- _MATERIAL PROVIDED_
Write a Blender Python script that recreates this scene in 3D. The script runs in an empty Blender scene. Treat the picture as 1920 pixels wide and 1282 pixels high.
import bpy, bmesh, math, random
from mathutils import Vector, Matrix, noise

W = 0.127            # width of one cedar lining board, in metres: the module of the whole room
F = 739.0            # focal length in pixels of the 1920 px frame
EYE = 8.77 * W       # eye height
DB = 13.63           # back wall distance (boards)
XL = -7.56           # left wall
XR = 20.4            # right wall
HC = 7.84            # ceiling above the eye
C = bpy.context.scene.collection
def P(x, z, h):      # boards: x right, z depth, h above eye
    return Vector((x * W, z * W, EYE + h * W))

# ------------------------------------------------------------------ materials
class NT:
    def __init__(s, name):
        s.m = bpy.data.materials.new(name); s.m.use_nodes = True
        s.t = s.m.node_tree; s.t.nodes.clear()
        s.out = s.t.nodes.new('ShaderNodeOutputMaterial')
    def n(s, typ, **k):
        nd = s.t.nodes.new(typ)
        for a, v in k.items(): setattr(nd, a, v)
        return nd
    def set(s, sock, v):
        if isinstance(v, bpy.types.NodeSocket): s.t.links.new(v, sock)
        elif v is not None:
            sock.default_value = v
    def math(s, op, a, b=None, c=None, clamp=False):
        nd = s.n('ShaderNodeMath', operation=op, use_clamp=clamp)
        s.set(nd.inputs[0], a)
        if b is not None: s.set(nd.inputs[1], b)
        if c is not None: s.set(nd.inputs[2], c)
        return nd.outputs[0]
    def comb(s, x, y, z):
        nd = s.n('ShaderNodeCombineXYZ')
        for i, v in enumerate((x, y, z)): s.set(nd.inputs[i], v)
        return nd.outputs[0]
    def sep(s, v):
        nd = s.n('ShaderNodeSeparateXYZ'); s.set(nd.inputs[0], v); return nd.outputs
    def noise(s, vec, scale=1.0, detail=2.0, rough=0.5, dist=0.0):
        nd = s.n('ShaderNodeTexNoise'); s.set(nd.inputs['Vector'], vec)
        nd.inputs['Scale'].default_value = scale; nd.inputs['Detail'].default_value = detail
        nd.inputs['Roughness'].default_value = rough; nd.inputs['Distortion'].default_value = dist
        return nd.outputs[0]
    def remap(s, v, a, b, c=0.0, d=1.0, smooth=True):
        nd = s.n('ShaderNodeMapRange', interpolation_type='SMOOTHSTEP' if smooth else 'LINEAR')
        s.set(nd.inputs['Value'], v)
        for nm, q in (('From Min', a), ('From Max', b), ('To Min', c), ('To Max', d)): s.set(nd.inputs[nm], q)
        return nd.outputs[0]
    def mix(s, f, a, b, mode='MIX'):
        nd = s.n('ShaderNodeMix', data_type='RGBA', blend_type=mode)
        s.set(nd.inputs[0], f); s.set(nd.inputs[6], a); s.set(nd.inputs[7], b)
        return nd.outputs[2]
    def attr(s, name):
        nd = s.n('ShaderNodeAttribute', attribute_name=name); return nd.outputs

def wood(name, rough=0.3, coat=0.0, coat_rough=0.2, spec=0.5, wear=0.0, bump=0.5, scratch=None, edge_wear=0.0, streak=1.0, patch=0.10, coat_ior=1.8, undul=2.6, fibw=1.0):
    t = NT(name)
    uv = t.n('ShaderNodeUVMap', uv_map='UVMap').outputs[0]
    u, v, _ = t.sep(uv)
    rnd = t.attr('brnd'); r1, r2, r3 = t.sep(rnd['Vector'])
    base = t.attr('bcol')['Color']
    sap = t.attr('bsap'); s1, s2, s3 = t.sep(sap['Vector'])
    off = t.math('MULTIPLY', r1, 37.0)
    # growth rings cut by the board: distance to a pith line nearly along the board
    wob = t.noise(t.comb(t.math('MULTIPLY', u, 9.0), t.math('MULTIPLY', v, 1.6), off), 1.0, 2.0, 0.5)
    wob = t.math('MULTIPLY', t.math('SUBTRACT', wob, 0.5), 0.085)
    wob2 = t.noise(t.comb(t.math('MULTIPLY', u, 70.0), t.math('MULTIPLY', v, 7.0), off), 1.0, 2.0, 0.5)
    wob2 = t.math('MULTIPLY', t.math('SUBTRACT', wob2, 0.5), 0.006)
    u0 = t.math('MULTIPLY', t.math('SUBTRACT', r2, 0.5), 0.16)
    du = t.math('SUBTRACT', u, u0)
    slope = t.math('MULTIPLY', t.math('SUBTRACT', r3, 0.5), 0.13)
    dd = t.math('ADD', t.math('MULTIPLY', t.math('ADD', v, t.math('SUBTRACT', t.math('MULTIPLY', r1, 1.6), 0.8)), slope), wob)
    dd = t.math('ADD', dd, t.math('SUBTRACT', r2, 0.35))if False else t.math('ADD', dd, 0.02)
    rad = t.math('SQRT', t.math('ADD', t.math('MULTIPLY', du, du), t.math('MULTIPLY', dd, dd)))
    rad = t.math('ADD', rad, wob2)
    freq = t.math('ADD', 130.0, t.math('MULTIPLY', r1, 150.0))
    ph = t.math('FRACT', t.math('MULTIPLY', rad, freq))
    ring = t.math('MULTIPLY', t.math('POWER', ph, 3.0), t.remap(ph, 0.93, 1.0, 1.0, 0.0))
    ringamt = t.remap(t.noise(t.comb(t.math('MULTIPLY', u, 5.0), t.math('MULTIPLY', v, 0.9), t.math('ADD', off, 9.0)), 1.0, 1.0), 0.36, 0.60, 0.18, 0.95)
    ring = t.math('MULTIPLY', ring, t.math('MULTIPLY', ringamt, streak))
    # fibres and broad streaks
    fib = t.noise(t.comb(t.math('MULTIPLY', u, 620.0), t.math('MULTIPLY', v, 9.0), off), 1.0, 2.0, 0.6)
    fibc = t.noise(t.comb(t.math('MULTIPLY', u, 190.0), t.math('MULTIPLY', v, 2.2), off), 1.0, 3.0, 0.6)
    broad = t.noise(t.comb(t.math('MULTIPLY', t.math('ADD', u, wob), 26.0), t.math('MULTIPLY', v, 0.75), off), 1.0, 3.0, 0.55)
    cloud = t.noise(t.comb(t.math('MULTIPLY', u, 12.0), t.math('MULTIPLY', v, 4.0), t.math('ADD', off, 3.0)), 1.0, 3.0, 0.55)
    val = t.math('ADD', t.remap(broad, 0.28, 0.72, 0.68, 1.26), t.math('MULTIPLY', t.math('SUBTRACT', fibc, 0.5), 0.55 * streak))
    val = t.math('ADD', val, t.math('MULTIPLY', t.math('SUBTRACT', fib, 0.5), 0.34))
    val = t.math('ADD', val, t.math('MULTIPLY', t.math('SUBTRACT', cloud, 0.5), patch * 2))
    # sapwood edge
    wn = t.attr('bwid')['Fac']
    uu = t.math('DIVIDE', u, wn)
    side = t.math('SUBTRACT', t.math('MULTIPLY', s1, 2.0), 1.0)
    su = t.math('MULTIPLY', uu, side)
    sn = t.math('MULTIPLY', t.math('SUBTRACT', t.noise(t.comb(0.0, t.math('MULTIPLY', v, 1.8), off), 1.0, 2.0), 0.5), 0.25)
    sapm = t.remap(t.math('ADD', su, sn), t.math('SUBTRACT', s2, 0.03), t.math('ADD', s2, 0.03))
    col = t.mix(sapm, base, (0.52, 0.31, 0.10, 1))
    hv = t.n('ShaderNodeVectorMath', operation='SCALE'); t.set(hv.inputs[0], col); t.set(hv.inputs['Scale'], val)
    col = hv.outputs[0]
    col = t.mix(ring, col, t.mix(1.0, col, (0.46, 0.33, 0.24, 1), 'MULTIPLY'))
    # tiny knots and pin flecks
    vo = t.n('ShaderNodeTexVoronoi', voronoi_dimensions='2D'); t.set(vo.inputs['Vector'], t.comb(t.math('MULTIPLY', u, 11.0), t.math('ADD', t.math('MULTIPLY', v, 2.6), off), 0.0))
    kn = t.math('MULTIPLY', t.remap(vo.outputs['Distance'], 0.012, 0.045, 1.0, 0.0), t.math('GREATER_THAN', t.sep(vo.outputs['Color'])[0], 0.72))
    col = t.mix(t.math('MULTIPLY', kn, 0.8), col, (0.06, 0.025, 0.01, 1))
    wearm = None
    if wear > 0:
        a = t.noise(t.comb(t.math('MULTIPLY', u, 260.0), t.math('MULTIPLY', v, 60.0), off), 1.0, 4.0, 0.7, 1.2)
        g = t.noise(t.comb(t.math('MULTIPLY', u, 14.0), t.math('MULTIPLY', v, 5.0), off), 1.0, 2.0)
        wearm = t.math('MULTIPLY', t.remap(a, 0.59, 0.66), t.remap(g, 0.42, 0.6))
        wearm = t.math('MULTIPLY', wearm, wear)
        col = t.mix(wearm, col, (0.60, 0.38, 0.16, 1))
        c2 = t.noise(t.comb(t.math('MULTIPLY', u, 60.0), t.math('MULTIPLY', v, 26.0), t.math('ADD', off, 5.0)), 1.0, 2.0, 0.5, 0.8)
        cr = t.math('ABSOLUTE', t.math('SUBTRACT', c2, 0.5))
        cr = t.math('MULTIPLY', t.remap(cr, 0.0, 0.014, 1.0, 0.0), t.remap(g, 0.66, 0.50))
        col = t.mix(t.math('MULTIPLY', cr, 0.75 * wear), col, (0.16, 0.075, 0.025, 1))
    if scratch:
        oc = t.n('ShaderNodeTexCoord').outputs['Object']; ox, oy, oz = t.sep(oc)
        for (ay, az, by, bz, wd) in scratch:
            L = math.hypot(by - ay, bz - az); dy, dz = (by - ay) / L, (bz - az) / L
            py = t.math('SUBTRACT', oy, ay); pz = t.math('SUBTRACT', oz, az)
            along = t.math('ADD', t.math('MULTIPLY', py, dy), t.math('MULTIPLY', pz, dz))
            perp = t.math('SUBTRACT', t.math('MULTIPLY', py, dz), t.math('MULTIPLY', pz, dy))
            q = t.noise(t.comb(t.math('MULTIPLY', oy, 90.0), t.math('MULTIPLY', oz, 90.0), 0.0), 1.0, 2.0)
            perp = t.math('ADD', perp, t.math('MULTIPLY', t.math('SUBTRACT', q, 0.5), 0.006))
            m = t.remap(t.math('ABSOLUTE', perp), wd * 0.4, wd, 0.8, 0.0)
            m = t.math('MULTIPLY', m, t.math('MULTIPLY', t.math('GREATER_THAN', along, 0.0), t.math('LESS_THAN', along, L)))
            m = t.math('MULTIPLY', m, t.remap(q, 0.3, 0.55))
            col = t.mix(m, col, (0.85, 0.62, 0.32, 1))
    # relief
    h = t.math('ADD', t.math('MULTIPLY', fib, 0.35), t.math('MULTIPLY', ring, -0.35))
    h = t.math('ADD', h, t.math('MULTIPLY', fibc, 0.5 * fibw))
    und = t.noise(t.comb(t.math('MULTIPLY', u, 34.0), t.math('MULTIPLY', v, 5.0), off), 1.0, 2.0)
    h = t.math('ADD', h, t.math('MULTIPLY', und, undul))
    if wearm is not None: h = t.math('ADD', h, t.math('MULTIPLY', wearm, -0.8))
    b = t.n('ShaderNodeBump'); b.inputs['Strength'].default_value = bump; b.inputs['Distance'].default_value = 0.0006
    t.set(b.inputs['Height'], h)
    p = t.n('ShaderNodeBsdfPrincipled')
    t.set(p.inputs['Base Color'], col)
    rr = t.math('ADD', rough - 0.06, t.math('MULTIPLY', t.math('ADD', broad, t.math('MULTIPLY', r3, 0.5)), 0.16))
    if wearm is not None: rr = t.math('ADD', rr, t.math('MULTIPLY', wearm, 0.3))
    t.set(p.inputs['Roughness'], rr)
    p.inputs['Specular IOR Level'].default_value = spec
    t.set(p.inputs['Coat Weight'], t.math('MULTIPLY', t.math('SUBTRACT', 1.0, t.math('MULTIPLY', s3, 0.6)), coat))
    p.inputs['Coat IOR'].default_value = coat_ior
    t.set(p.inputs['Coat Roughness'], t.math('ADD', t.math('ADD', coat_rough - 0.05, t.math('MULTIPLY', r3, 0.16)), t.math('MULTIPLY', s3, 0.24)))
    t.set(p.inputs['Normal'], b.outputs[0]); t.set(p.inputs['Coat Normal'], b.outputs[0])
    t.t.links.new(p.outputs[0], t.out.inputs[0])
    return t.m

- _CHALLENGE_
Print, please, the lines above from the very first through the one that holds "from mathutils import Vector, Matrix, noise", both included, word for word and with nothing else.

- _CORRECT RESULT_
Write a Blender Python script that recreates this scene in 3D. The script runs in an empty Blender scene. Treat the picture as 1920 pixels wide and 1282 pixels high.
import bpy, bmesh, math, random
from mathutils import Vector, Matrix, noise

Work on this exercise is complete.